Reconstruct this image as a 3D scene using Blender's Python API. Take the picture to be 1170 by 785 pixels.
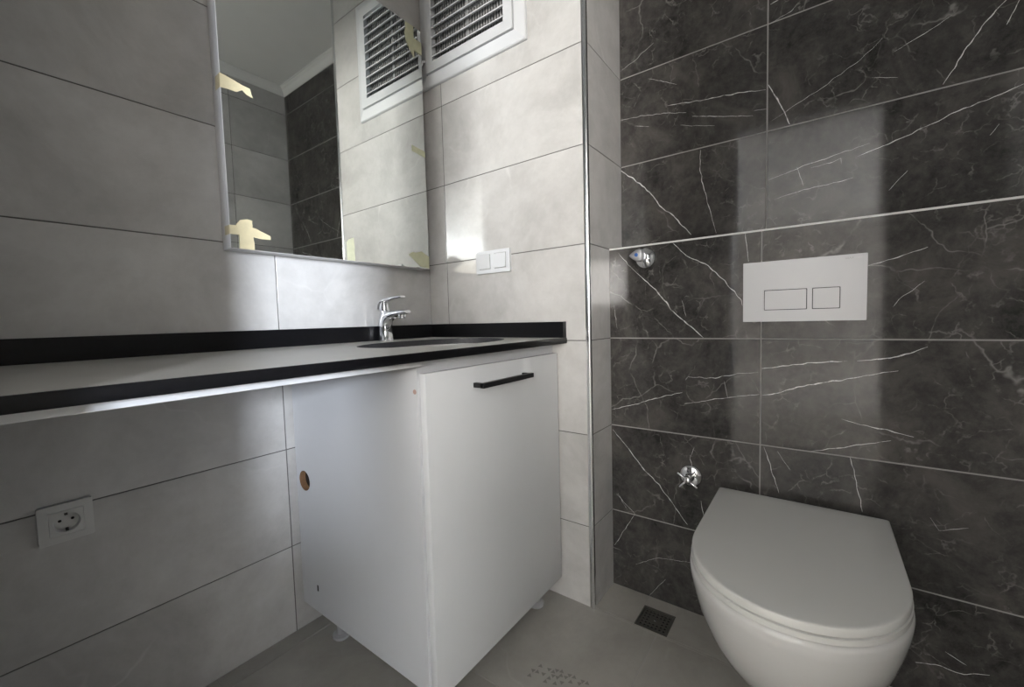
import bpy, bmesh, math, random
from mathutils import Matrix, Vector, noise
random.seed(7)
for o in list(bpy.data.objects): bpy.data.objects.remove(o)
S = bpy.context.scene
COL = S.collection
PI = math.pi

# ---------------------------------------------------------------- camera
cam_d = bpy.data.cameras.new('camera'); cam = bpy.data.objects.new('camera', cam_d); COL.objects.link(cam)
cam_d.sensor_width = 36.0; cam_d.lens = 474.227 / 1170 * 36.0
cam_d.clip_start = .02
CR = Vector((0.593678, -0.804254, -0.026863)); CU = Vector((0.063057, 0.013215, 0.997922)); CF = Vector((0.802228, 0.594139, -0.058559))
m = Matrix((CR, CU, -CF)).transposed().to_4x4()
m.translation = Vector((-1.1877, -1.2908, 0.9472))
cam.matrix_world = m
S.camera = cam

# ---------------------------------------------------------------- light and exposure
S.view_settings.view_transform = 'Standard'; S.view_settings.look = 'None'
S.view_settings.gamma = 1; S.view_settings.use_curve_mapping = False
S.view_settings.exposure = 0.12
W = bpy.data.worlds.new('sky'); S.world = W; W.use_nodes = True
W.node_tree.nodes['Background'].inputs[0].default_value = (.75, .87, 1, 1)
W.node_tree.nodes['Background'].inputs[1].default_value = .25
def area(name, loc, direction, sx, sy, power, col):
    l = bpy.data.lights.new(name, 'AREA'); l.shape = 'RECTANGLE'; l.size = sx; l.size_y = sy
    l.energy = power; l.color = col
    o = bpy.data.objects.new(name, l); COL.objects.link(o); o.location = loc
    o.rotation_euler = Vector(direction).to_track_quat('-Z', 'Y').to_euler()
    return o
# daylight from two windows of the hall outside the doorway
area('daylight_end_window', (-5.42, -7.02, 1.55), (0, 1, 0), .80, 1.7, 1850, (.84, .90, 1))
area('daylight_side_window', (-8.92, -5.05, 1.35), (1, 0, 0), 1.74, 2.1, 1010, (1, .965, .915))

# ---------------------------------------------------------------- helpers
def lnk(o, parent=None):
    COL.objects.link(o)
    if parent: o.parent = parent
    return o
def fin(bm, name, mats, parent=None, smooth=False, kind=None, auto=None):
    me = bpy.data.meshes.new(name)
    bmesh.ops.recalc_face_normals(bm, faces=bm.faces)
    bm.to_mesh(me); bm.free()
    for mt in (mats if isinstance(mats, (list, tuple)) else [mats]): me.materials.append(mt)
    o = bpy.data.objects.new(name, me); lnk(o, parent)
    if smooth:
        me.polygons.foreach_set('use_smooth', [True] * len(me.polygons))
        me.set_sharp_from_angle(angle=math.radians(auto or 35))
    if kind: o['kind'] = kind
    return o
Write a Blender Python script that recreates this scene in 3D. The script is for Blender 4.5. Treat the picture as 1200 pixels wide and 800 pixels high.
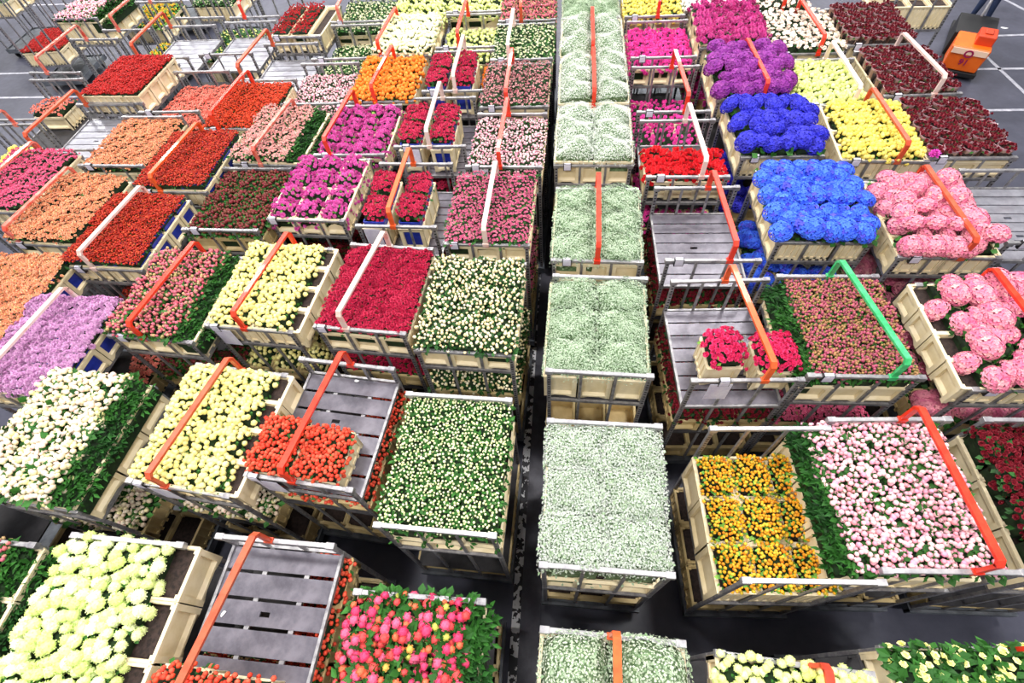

• [Objective]: Every entry must be written out exactly, with all pictures left out.

• [Answer to this task]:
Reconstruct this image as a 3D scene using Blender's Python API. Take the picture to be 1170 by 785 pixels.
import bpy, bmesh, math, random
from mathutils import Matrix, Vector, noise
random.seed(7)
for o in list(bpy.data.objects): bpy.data.objects.remove(o)
S = bpy.context.scene
COL = S.collection
PI = math.pi

# ---------------------------------------------------------------- camera
cam_d = bpy.data.cameras.new('camera'); cam = bpy.data.objects.new('camera', cam_d); COL.objects.link(cam)
cam_d.sensor_width = 36.0; cam_d.lens = 474.227 / 1170 * 36.0
cam_d.clip_start = .02
CR = Vector((0.593678, -0.804254, -0.026863)); CU = Vector((0.063057, 0.013215, 0.997922)); CF = Vector((0.802228, 0.594139, -0.058559))
m = Matrix((CR, CU, -CF)).transposed().to_4x4()
m.translation = Vector((-1.1877, -1.2908, 0.9472))
cam.matrix_world = m
S.camera = cam

# ---------------------------------------------------------------- light and exposure
S.view_settings.view_transform = 'Standard'; S.view_settings.look = 'None'
S.view_settings.gamma = 1; S.view_settings.use_curve_mapping = False
S.view_settings.exposure = 0.12
W = bpy.data.worlds.new('sky'); S.world = W; W.use_nodes = True
W.node_tree.nodes['Background'].inputs[0].default_value = (.75, .87, 1, 1)
W.node_tree.nodes['Background'].inputs[1].default_value = .25
def area(name, loc, direction, sx, sy, power, col):
    l = bpy.data.lights.new(name, 'AREA'); l.shape = 'RECTANGLE'; l.size = sx; l.size_y = sy
    l.energy = power; l.color = col
    o = bpy.data.objects.new(name, l); COL.objects.link(o); o.location = loc
    o.rotation_euler = Vector(direction).to_track_quat('-Z', 'Y').to_euler()
    return o
# daylight from two windows of the hall outside the doorway
area('daylight_end_window', (-5.42, -7.02, 1.55), (0, 1, 0), .80, 1.7, 1850, (.84, .90, 1))
area('daylight_side_window', (-8.92, -5.05, 1.35), (1, 0, 0), 1.74, 2.1, 1010, (1, .965, .915))

# ---------------------------------------------------------------- helpers
def lnk(o, parent=None):
    COL.objects.link(o)
    if parent: o.parent = parent
    return o
def fin(bm, name, mats, parent=None, smooth=False, kind=None, auto=None):
    me = bpy.data.meshes.new(name)
    bmesh.ops.recalc_face_normals(bm, faces=bm.faces)
    bm.to_mesh(me); bm.free()
    for mt in (mats if isinstance(mats, (list, tuple)) else [mats]): me.materials.append(mt)
    o = bpy.data.objects.new(name, me); lnk(o, parent)
    if smooth:
        me.polygons.foreach_set('use_smooth', [True] * len(me.polygons))
        me.set_sharp_from_angle(angle=math.radians(auto or 35))
    if kind: o['kind'] = kind
    return o
Write a Blender Python script that recreates this scene in 3D. The script is for Blender 4.5. Treat the picture as 1200 pixels wide and 800 pixels high.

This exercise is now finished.